*YOUR INSTRUCTIONS*. Copy all lines below containing "Python".

_____

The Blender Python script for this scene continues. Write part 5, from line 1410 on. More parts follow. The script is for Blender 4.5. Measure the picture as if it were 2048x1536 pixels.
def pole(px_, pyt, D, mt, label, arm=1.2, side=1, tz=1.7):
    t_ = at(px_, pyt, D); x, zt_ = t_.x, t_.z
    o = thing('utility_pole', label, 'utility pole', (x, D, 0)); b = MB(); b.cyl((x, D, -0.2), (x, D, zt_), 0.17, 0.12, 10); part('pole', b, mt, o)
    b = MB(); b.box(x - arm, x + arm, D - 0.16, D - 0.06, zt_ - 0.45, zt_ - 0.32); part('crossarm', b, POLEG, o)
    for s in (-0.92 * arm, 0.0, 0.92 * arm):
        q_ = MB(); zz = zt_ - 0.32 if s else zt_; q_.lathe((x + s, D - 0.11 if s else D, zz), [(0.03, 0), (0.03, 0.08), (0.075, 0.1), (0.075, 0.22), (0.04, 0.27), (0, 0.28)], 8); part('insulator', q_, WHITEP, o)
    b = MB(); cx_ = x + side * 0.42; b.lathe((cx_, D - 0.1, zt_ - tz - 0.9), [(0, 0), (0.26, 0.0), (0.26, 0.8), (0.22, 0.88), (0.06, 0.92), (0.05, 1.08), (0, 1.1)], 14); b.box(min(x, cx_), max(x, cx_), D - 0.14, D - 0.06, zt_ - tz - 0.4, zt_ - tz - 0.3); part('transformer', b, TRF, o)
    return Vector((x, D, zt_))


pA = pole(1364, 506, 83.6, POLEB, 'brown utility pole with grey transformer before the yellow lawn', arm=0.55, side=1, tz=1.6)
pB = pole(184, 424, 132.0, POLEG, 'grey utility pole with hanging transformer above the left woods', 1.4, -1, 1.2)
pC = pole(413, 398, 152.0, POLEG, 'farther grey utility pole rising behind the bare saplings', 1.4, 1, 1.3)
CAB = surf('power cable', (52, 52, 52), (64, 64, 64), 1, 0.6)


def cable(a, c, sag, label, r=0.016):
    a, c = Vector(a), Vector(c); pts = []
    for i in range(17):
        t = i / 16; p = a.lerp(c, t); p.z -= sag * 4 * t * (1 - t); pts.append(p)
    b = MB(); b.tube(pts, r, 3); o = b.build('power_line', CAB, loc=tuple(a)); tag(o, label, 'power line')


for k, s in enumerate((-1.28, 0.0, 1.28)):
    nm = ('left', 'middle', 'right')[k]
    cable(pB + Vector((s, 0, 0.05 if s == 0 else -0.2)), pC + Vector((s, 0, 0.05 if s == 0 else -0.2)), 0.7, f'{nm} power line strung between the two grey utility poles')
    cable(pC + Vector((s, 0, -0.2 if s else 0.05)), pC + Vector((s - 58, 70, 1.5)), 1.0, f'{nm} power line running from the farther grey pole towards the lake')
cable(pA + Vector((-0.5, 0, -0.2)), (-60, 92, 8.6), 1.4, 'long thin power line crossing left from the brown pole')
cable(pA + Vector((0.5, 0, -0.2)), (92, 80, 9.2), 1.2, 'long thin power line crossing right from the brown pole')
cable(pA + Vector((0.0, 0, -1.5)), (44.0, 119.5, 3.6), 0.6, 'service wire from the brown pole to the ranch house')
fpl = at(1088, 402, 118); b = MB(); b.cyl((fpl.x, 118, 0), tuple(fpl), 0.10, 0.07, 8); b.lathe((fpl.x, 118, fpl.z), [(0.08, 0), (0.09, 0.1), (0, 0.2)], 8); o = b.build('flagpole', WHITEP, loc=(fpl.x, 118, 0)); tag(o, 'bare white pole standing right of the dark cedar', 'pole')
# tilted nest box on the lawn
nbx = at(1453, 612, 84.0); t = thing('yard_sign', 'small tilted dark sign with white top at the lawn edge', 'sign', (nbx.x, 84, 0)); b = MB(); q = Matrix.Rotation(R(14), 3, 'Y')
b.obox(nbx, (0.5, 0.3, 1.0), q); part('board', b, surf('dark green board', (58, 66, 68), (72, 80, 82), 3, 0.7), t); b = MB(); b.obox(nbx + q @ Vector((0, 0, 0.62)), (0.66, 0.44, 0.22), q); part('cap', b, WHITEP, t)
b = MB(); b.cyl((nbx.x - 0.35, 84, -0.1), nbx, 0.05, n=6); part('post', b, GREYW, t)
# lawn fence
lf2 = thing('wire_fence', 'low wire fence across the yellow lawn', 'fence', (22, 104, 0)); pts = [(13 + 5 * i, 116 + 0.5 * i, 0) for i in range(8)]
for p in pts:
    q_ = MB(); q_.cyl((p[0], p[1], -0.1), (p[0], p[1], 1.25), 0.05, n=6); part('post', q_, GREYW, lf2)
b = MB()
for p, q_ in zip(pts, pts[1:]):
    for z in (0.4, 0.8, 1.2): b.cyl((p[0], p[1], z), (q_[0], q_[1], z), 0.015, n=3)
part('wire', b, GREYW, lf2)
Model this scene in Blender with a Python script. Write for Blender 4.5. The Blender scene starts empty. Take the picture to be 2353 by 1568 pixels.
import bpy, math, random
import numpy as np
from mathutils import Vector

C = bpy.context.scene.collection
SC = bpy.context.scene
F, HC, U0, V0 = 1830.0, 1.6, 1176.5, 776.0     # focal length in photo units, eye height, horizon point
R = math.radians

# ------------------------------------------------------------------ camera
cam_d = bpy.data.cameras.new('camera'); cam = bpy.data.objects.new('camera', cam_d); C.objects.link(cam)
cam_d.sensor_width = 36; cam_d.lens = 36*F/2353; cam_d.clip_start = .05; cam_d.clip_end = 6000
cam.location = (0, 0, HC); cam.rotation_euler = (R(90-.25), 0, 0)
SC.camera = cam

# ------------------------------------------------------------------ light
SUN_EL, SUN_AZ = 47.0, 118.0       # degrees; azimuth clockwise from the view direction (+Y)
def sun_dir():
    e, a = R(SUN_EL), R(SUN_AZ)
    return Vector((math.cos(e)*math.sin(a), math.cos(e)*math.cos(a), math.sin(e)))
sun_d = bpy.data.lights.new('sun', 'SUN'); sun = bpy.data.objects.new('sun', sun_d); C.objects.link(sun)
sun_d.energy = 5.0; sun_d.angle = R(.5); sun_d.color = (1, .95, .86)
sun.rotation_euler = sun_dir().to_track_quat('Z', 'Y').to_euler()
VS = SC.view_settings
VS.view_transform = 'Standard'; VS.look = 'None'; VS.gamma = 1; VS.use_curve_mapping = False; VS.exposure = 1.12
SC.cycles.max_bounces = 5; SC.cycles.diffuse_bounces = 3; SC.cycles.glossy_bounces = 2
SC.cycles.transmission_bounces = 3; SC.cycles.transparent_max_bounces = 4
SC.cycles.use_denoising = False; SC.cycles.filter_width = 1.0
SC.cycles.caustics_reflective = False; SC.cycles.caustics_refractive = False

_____

*RESULT FOR THIS TASK*.
The Blender Python script for this scene continues. Write part 5, from line 1410 on. More parts follow. The script is for Blender 4.5. Measure the picture as if it were 2048x1536 pixels.
Model this scene in Blender with a Python script. Write for Blender 4.5. The Blender scene starts empty. Take the picture to be 2353 by 1568 pixels.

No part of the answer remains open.